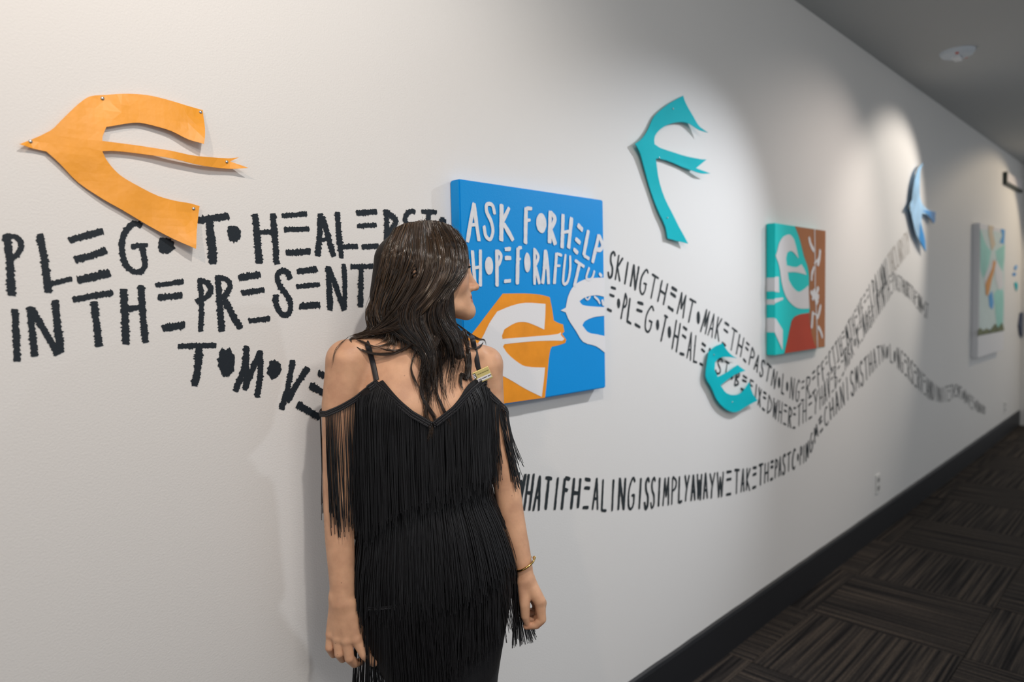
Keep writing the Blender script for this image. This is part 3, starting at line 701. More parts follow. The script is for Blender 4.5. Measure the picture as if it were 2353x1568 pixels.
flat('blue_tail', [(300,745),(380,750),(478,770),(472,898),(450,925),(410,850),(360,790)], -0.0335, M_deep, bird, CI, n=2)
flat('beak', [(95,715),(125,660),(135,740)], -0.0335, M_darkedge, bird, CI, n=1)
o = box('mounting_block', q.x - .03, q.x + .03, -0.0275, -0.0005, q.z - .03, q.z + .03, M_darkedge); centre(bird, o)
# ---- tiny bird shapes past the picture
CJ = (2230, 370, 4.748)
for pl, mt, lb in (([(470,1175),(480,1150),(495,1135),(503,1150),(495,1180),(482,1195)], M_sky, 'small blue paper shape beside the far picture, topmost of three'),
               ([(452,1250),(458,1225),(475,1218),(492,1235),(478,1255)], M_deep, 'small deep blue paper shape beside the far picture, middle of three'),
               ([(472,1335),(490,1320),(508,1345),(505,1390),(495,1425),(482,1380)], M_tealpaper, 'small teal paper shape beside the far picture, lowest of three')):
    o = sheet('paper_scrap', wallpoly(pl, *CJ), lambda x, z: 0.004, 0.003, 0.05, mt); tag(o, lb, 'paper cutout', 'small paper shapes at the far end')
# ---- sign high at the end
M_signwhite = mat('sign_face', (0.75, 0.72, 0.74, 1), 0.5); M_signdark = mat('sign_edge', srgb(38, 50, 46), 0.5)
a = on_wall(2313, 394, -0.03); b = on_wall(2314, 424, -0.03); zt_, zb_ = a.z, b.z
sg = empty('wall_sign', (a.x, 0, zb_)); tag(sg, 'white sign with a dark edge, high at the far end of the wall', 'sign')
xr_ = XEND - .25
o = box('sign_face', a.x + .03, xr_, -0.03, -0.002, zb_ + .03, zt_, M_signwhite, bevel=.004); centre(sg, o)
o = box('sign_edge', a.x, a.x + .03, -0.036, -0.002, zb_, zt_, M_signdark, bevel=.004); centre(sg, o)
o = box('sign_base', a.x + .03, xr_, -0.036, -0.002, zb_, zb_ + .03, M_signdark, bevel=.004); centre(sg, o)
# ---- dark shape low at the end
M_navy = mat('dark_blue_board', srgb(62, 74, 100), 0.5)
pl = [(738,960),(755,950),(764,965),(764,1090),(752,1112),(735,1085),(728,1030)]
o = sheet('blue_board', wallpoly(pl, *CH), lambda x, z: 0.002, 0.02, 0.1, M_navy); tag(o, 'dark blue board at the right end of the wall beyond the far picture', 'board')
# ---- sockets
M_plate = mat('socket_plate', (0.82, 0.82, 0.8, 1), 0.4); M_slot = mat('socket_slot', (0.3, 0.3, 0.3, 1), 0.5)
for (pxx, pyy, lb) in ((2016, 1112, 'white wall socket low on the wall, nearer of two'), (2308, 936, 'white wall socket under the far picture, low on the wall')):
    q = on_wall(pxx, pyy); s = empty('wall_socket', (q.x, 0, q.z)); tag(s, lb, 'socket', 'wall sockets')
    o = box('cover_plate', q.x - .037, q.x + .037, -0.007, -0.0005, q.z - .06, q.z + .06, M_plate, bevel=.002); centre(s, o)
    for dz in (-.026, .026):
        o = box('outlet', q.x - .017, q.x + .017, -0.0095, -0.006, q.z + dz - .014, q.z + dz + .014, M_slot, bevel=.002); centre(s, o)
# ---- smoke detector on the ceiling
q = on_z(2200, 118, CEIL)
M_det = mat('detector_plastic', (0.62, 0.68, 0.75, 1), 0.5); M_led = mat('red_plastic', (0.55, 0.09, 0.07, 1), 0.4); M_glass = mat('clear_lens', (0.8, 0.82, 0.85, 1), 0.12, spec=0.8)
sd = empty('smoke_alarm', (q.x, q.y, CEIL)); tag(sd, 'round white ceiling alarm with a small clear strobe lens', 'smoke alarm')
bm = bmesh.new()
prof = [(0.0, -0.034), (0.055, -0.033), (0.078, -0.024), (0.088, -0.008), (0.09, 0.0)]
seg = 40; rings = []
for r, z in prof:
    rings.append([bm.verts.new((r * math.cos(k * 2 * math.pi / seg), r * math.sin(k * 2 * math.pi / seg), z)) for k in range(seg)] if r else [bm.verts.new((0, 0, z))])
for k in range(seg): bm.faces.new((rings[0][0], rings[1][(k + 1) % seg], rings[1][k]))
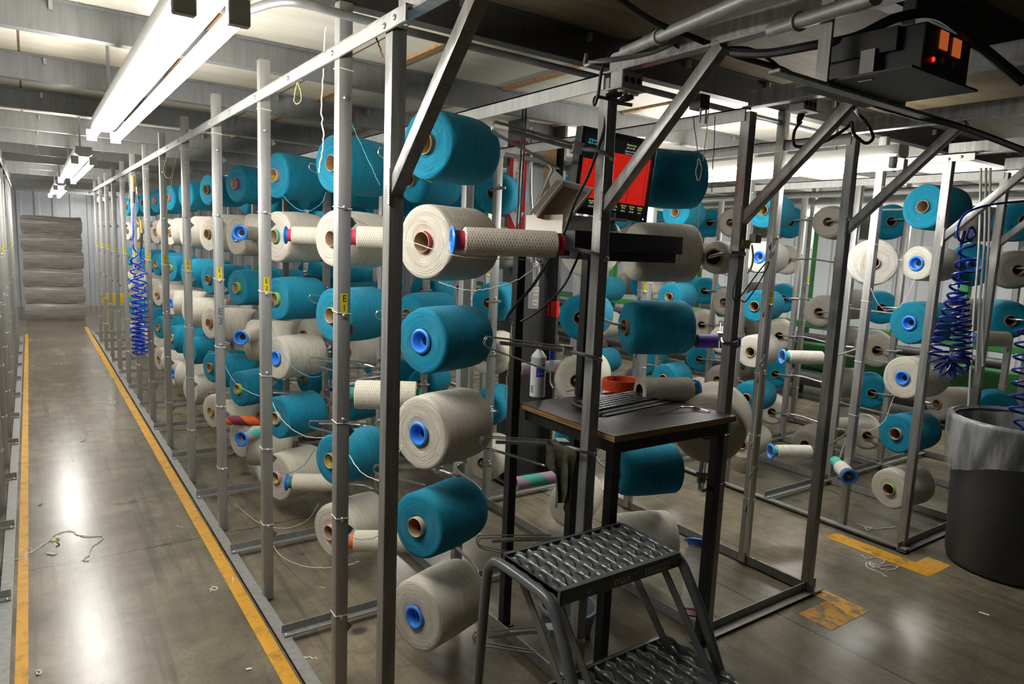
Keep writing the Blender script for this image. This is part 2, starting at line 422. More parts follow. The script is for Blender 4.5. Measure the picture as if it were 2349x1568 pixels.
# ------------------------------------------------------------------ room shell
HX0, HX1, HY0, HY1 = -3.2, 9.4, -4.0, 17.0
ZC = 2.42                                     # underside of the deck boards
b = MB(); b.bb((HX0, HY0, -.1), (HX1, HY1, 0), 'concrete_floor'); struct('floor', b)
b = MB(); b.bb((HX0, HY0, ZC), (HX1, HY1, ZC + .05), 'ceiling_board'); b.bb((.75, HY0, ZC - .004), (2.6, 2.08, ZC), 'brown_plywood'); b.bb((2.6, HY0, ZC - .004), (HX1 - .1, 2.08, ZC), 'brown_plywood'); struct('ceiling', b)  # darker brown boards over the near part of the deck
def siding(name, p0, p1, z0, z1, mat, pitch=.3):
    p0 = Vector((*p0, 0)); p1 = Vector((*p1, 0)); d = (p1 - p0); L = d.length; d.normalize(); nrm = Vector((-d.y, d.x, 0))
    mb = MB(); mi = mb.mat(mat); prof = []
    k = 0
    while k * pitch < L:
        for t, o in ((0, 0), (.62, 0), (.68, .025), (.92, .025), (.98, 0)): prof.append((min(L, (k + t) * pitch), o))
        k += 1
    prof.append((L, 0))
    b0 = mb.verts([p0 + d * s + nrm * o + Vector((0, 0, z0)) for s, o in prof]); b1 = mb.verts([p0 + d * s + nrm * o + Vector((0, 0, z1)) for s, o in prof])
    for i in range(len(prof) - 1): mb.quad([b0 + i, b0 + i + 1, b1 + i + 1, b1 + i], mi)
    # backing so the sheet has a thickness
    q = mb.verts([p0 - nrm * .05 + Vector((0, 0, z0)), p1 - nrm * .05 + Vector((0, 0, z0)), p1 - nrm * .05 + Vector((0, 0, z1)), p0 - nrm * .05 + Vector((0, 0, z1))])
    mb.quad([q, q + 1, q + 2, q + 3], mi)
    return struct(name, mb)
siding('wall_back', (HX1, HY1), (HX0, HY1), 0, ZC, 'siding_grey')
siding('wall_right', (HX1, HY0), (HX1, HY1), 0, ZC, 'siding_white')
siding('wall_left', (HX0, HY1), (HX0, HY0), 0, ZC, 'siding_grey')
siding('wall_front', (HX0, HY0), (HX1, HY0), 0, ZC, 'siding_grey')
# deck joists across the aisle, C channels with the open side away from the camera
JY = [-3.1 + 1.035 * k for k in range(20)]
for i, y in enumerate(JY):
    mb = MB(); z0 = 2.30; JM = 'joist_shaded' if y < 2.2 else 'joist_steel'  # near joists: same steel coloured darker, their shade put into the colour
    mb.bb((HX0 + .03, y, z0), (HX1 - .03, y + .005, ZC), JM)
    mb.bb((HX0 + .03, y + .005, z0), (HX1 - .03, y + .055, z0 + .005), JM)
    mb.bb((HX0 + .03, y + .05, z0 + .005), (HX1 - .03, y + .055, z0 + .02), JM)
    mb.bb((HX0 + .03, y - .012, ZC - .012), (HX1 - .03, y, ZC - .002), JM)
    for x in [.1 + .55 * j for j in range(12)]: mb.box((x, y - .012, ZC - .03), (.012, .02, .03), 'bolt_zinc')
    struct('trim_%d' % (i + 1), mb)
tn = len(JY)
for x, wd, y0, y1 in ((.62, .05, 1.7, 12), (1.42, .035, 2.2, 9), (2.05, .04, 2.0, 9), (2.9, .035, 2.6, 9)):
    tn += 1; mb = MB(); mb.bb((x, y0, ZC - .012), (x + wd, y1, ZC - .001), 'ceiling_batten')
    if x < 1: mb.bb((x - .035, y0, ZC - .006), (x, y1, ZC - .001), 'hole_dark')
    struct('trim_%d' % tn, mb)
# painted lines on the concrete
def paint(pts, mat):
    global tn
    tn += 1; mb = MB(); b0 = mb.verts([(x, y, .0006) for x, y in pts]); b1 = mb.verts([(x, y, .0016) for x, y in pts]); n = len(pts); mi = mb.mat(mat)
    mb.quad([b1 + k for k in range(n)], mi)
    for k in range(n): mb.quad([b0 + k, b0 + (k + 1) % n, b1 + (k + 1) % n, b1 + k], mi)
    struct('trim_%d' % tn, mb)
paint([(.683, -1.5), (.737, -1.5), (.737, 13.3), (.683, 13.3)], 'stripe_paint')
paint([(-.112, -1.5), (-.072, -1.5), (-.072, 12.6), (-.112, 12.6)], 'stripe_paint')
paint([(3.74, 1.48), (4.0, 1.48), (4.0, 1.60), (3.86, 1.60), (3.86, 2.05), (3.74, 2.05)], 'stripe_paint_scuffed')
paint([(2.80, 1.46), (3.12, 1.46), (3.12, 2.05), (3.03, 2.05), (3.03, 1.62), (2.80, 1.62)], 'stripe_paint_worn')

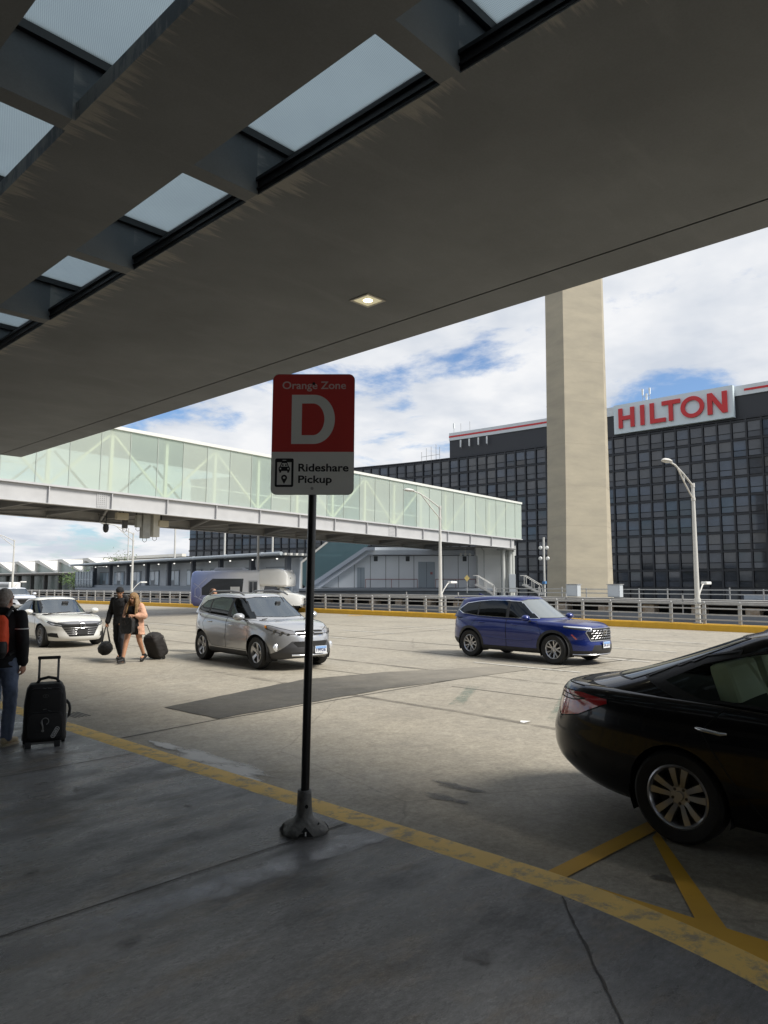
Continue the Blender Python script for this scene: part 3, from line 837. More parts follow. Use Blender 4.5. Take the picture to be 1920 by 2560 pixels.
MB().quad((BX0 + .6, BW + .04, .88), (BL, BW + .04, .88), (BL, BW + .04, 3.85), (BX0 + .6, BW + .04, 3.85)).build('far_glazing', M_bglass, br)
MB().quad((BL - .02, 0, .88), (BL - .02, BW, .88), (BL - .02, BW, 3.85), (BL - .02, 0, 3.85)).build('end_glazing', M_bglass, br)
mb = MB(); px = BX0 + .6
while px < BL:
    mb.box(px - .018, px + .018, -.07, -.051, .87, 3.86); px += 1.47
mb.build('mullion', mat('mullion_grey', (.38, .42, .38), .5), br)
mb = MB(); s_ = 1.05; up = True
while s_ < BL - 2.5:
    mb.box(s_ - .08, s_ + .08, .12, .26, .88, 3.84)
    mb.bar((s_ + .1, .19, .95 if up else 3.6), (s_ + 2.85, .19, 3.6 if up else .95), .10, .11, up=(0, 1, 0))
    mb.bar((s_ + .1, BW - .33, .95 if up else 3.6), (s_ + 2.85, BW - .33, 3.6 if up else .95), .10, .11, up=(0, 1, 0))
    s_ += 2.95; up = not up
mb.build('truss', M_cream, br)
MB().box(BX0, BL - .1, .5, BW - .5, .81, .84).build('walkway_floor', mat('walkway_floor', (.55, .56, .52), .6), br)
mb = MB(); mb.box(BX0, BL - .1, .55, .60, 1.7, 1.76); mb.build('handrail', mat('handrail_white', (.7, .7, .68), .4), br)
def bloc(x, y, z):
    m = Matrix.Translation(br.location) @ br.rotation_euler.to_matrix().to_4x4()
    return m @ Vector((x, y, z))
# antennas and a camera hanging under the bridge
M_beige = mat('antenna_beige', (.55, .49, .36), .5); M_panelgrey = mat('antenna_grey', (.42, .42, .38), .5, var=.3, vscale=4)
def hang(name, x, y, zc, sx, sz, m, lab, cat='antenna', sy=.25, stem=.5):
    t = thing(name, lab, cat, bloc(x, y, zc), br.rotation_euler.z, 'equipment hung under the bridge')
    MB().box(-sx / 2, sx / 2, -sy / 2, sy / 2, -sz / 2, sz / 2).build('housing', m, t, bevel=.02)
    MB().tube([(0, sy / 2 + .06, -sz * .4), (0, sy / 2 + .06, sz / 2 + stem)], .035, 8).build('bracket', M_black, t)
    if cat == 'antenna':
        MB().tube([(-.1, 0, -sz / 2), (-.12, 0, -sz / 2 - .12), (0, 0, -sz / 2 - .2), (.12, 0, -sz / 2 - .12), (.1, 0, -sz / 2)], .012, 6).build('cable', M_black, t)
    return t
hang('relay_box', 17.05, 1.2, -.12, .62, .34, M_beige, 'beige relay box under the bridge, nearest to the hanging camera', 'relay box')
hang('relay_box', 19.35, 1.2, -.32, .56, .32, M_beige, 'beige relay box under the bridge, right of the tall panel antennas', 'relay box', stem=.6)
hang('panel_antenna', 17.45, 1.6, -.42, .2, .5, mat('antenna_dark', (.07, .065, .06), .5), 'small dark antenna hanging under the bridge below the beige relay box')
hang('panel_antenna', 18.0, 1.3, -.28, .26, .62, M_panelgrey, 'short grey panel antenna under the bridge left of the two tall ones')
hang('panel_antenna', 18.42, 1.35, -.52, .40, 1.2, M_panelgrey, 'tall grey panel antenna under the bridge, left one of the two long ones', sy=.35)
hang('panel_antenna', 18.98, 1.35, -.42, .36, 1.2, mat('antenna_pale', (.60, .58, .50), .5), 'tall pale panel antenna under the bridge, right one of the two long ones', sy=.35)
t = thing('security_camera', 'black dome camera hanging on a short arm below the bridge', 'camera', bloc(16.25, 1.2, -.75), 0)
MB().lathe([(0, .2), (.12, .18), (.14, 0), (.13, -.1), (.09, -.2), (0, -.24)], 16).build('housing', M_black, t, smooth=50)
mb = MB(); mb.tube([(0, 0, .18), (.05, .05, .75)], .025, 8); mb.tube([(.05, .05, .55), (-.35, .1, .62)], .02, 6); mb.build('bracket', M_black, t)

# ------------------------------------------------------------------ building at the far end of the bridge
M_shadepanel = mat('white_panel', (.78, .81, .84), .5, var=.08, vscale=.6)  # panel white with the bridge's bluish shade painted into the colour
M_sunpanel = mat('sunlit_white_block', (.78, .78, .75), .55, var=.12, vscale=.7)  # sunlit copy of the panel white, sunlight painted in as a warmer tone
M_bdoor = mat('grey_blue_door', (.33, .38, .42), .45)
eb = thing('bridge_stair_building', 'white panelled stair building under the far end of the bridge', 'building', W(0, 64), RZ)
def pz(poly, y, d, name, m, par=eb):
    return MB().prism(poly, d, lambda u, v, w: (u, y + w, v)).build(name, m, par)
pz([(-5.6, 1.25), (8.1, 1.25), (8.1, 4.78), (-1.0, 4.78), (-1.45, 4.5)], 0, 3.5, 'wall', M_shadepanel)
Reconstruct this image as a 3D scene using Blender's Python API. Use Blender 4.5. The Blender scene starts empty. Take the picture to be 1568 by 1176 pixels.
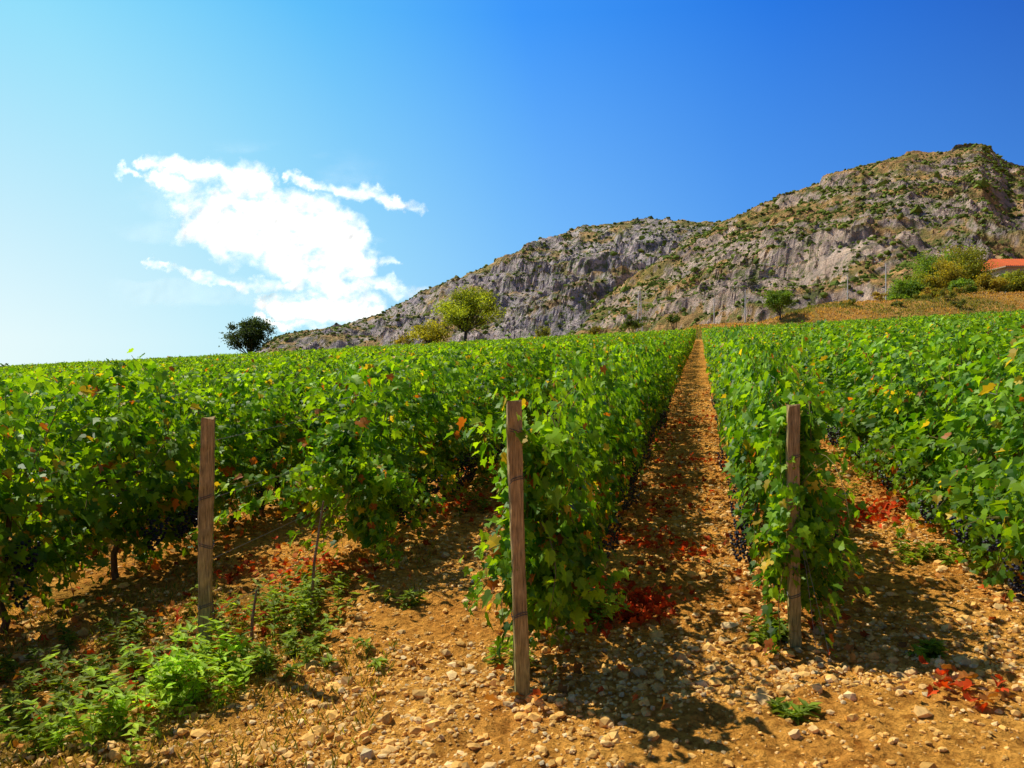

OBJECTIVE: Your task is to repeat the lines from the one containing "mb = MB(); z0" to the one containing "mb.bb((HX0 + .03, y - .012, ZC", both lines included. Leave out every other line.

SOLUTION FOR THIS PROBLEM:
    mb = MB(); z0 = 2.30; JM = 'joist_shaded' if y < 2.2 else 'joist_steel'  # near joists: same steel coloured darker, their shade put into the colour
    mb.bb((HX0 + .03, y, z0), (HX1 - .03, y + .005, ZC), JM)
    mb.bb((HX0 + .03, y + .005, z0), (HX1 - .03, y + .055, z0 + .005), JM)
    mb.bb((HX0 + .03, y + .05, z0 + .005), (HX1 - .03, y + .055, z0 + .02), JM)
    mb.bb((HX0 + .03, y - .012, ZC - .012), (HX1 - .03, y, ZC - .002), JM)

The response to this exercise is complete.